* **Material provided**:
— Begin —

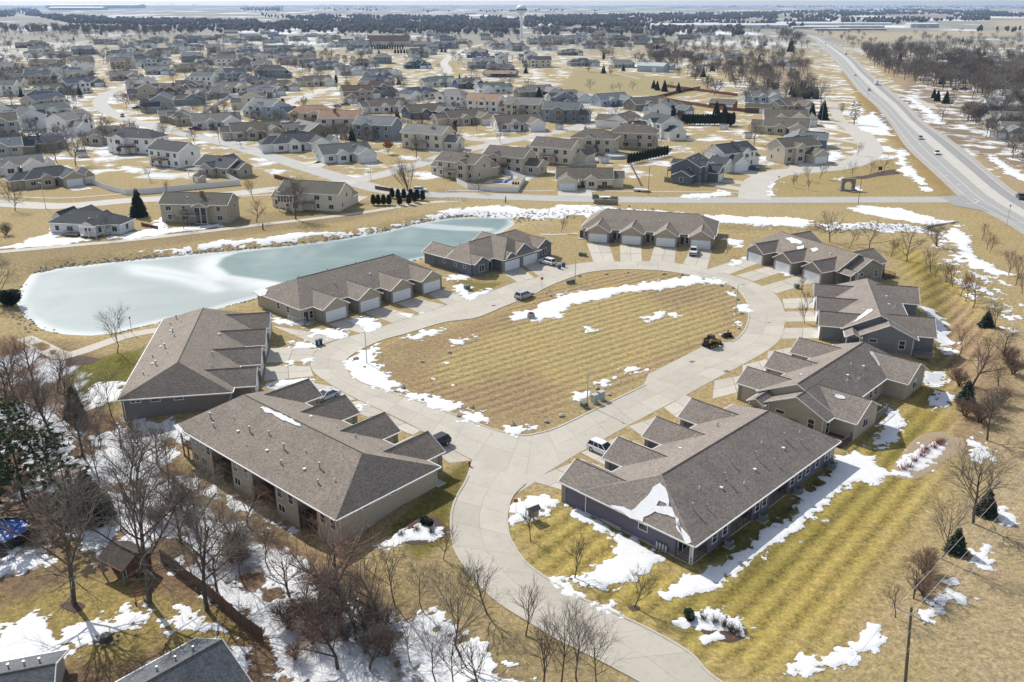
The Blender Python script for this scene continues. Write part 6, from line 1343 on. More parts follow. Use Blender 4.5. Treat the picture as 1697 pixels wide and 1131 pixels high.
mass('woods', [([(-60,30),(60,28),(120,40),(230,42),(330,46),(560,52),(860,47),(860,41),(760,41),(600,40),(450,38),(330,36),(230,34),(120,28),(-60,18)], 2550),
    ([(870,46),(1010,43),(1100,36),(1230,33),(1330,32),(1440,26),(1560,24),(1760,32),(1760,26),(1600,18),(1500,16),(1300,20),(1100,24),(980,27),(870,29)], 3230),
    ([(470,26),(860,30),(860,40),(600,39),(480,34)], 714), ([(0,46),(860,52),(860,58),(0,52)], 200), ([(900,48),(1240,48),(1240,60),(900,60)], 160), ([(395,9),(470,10),(470,19),(400,20)], 238), ([(262,4),(328,4),(330,10),(262,10)], 102), ([(-40,16),(60,14),(70,24),(-40,27)], 340), ([(520,7),(640,10),(640,20),(520,17)], 119),
    ([(1000,41),(1330,37),(1330,46),(1000,48)], 204), ([(1560,20),(1640,17),(1640,34),(1600,36)], 255), ([(1160,9),(1760,9),(1760,15),(1160,13)], 442), ([(-60,6),(1160,6),(1160,8.5),(-60,8.5)], 153), ([(700,18),(1000,16),(1000,20),(700,22)], 61), ([(1330,32),(1600,33),(1500,40),(1330,40)], 204)], 12, WOODM)
FARG = mat('far_evergreen_crowns', (.035, .045, .035), .95, .12, .4)
mass('far_evergreens', [([(990,44),(1110,44),(1110,49),(990,49)], 34), ([(1610,50),(1740,50),(1740,55),(1610,55)], 14), ([(430,24),(520,30),(520,33),(430,31)], 22)], 13, FARG, 9, 13, 6, 9)
# riprap along the pond and creek
rg = random.Random(21); mb = MB()
def rock(mb, p, s, m, rg):
    k = 5; vs = []
    for (f, rr) in ((-.25, .8), (.35, 1.0)):
        for i in range(k):
            t = 6.283 * i / k + rg.uniform(-.3, .3); q = s * rr * rg.uniform(.6, 1.1); vs.append((p.x + q * math.cos(t), p.y + q * math.sin(t), p.z + s * (f + rg.uniform(-.12, .12))))
    vs.append((p.x + rg.uniform(-.2, .2) * s, p.y + rg.uniform(-.2, .2) * s, p.z + s * rg.uniform(.6, .9)))
    mb.add(vs, [(i, (i + 1) % k, k + (i + 1) % k, k + i) for i in range(k)] + [(k + i, k + (i + 1) % k, 2 * k) for i in range(k)], m)
for line, n, sp, s0, s1 in [([(70,452),(100,445),(200,434),(300,424),(400,415),(480,408),(560,398),(640,384),(690,372),(745,362)], 1100, 2.0, .12, .36), ([(745,361),(800,358),(850,360),(880,356)], 160, 3, .15, .4), ([(860,364),(900,358),(960,352),(1030,350),(1080,354)], 320, 5, .15, .45), ([(1360,378),(1450,376),(1540,380)], 320, 4, .15, .45), ([(36,480),(34,500),(48,528),(75,548)], 140, 4, .15, .45), ([(425,494),(400,501),(300,524),(235,541),(200,551)], 200, 2, .1, .25), ([(716,425),(690,430)], 30, 2, .2, .4)]:
    P = spline(GP(line), 3)
    for _ in range(n):
        q = rg.choice(P); x = q.x + rg.gauss(0, sp * .5); y = q.y + rg.gauss(0, sp * .5); rock(mb, Vector((x, y, gz1(x, y) + .05)), rg.uniform(s0, s1), ROCKM, rg)
tag(link('riprap', mb.mesh('riprap')), kind='stuff')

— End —

* **Task to complete**:
Go through the data above and transcribe it in full, omitting any image.

* **Exercise answer**:
The Blender Python script for this scene continues. Write part 6, from line 1343 on. More parts follow. Use Blender 4.5. Treat the picture as 1697 pixels wide and 1131 pixels high.
mass('woods', [([(-60,30),(60,28),(120,40),(230,42),(330,46),(560,52),(860,47),(860,41),(760,41),(600,40),(450,38),(330,36),(230,34),(120,28),(-60,18)], 2550),
    ([(870,46),(1010,43),(1100,36),(1230,33),(1330,32),(1440,26),(1560,24),(1760,32),(1760,26),(1600,18),(1500,16),(1300,20),(1100,24),(980,27),(870,29)], 3230),
    ([(470,26),(860,30),(860,40),(600,39),(480,34)], 714), ([(0,46),(860,52),(860,58),(0,52)], 200), ([(900,48),(1240,48),(1240,60),(900,60)], 160), ([(395,9),(470,10),(470,19),(400,20)], 238), ([(262,4),(328,4),(330,10),(262,10)], 102), ([(-40,16),(60,14),(70,24),(-40,27)], 340), ([(520,7),(640,10),(640,20),(520,17)], 119),
    ([(1000,41),(1330,37),(1330,46),(1000,48)], 204), ([(1560,20),(1640,17),(1640,34),(1600,36)], 255), ([(1160,9),(1760,9),(1760,15),(1160,13)], 442), ([(-60,6),(1160,6),(1160,8.5),(-60,8.5)], 153), ([(700,18),(1000,16),(1000,20),(700,22)], 61), ([(1330,32),(1600,33),(1500,40),(1330,40)], 204)], 12, WOODM)
FARG = mat('far_evergreen_crowns', (.035, .045, .035), .95, .12, .4)
mass('far_evergreens', [([(990,44),(1110,44),(1110,49),(990,49)], 34), ([(1610,50),(1740,50),(1740,55),(1610,55)], 14), ([(430,24),(520,30),(520,33),(430,31)], 22)], 13, FARG, 9, 13, 6, 9)
# riprap along the pond and creek
rg = random.Random(21); mb = MB()
def rock(mb, p, s, m, rg):
    k = 5; vs = []
    for (f, rr) in ((-.25, .8), (.35, 1.0)):
        for i in range(k):
            t = 6.283 * i / k + rg.uniform(-.3, .3); q = s * rr * rg.uniform(.6, 1.1); vs.append((p.x + q * math.cos(t), p.y + q * math.sin(t), p.z + s * (f + rg.uniform(-.12, .12))))
    vs.append((p.x + rg.uniform(-.2, .2) * s, p.y + rg.uniform(-.2, .2) * s, p.z + s * rg.uniform(.6, .9)))
    mb.add(vs, [(i, (i + 1) % k, k + (i + 1) % k, k + i) for i in range(k)] + [(k + i, k + (i + 1) % k, 2 * k) for i in range(k)], m)
for line, n, sp, s0, s1 in [([(70,452),(100,445),(200,434),(300,424),(400,415),(480,408),(560,398),(640,384),(690,372),(745,362)], 1100, 2.0, .12, .36), ([(745,361),(800,358),(850,360),(880,356)], 160, 3, .15, .4), ([(860,364),(900,358),(960,352),(1030,350),(1080,354)], 320, 5, .15, .45), ([(1360,378),(1450,376),(1540,380)], 320, 4, .15, .45), ([(36,480),(34,500),(48,528),(75,548)], 140, 4, .15, .45), ([(425,494),(400,501),(300,524),(235,541),(200,551)], 200, 2, .1, .25), ([(716,425),(690,430)], 30, 2, .2, .4)]:
    P = spline(GP(line), 3)
    for _ in range(n):
        q = rg.choice(P); x = q.x + rg.gauss(0, sp * .5); y = q.y + rg.gauss(0, sp * .5); rock(mb, Vector((x, y, gz1(x, y) + .05)), rg.uniform(s0, s1), ROCKM, rg)
tag(link('riprap', mb.mesh('riprap')), kind='stuff')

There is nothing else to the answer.